> Direction: Beginning at the line with "D, .857, .880, .002), 'plytop')", output each line to the end of the listing below exactly, please.

····················

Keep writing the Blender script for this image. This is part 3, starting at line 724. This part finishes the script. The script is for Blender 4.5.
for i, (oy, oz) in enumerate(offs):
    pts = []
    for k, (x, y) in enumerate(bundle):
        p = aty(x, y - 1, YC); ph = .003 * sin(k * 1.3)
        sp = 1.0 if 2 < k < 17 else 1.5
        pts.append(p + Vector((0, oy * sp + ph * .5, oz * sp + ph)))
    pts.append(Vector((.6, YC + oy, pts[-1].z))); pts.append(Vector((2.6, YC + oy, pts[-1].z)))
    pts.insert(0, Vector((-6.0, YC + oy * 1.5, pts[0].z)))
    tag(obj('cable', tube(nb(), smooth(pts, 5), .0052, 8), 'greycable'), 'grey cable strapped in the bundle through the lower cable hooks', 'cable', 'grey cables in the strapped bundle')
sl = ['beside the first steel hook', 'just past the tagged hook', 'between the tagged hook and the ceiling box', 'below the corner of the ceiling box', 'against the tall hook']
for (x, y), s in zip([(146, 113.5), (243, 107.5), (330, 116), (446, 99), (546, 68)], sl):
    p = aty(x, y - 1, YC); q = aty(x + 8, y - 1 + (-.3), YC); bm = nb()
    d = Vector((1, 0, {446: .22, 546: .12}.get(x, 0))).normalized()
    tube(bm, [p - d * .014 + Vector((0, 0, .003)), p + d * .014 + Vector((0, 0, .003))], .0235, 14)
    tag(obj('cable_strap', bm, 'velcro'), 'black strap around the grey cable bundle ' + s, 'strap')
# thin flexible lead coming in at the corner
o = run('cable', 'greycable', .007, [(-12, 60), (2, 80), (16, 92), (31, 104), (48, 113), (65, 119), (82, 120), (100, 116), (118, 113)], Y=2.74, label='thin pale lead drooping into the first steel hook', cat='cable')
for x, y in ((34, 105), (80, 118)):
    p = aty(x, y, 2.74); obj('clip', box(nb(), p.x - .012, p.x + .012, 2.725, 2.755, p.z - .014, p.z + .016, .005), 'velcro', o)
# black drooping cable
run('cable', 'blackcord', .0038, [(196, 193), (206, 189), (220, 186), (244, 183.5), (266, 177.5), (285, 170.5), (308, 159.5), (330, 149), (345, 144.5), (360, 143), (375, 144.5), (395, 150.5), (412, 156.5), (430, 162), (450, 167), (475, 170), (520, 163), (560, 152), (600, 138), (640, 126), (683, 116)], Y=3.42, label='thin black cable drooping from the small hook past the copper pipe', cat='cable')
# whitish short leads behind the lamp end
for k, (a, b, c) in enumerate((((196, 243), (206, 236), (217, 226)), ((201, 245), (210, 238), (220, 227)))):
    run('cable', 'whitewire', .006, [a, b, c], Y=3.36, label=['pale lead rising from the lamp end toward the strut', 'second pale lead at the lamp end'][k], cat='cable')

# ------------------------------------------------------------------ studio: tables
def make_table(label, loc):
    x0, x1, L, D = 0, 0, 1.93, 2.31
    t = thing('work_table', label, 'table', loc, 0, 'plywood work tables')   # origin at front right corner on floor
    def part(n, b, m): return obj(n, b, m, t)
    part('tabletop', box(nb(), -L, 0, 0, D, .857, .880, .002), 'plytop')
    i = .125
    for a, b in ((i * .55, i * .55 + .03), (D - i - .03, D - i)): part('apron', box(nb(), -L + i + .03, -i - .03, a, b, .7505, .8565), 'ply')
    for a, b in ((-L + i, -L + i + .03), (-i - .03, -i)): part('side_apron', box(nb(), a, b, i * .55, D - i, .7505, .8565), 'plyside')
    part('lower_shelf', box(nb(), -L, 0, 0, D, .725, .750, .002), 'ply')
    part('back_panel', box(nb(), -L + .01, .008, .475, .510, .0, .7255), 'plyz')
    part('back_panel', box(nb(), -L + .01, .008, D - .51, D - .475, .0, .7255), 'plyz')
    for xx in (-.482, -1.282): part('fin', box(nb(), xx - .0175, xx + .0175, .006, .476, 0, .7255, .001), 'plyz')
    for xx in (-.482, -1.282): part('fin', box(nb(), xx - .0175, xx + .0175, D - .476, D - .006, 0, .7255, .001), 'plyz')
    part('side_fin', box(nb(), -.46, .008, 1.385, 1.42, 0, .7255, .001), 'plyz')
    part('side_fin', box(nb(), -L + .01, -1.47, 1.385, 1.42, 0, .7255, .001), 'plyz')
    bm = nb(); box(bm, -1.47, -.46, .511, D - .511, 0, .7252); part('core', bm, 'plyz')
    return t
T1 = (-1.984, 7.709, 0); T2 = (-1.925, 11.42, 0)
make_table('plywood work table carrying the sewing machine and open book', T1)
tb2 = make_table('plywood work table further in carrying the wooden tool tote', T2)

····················

> Reply to the exercise:
    part('tabletop', box(nb(), -L, 0, 0, D, .857, .880, .002), 'plytop')
    i = .125
    for a, b in ((i * .55, i * .55 + .03), (D - i - .03, D - i)): part('apron', box(nb(), -L + i + .03, -i - .03, a, b, .7505, .8565), 'ply')
    for a, b in ((-L + i, -L + i + .03), (-i - .03, -i)): part('side_apron', box(nb(), a, b, i * .55, D - i, .7505, .8565), 'plyside')
    part('lower_shelf', box(nb(), -L, 0, 0, D, .725, .750, .002), 'ply')
    part('back_panel', box(nb(), -L + .01, .008, .475, .510, .0, .7255), 'plyz')
    part('back_panel', box(nb(), -L + .01, .008, D - .51, D - .475, .0, .7255), 'plyz')
    for xx in (-.482, -1.282): part('fin', box(nb(), xx - .0175, xx + .0175, .006, .476, 0, .7255, .001), 'plyz')
    for xx in (-.482, -1.282): part('fin', box(nb(), xx - .0175, xx + .0175, D - .476, D - .006, 0, .7255, .001), 'plyz')
    part('side_fin', box(nb(), -.46, .008, 1.385, 1.42, 0, .7255, .001), 'plyz')
    part('side_fin', box(nb(), -L + .01, -1.47, 1.385, 1.42, 0, .7255, .001), 'plyz')
    bm = nb(); box(bm, -1.47, -.46, .511, D - .511, 0, .7252); part('core', bm, 'plyz')
    return t
T1 = (-1.984, 7.709, 0); T2 = (-1.925, 11.42, 0)
make_table('plywood work table carrying the sewing machine and open book', T1)
tb2 = make_table('plywood work table further in carrying the wooden tool tote', T2)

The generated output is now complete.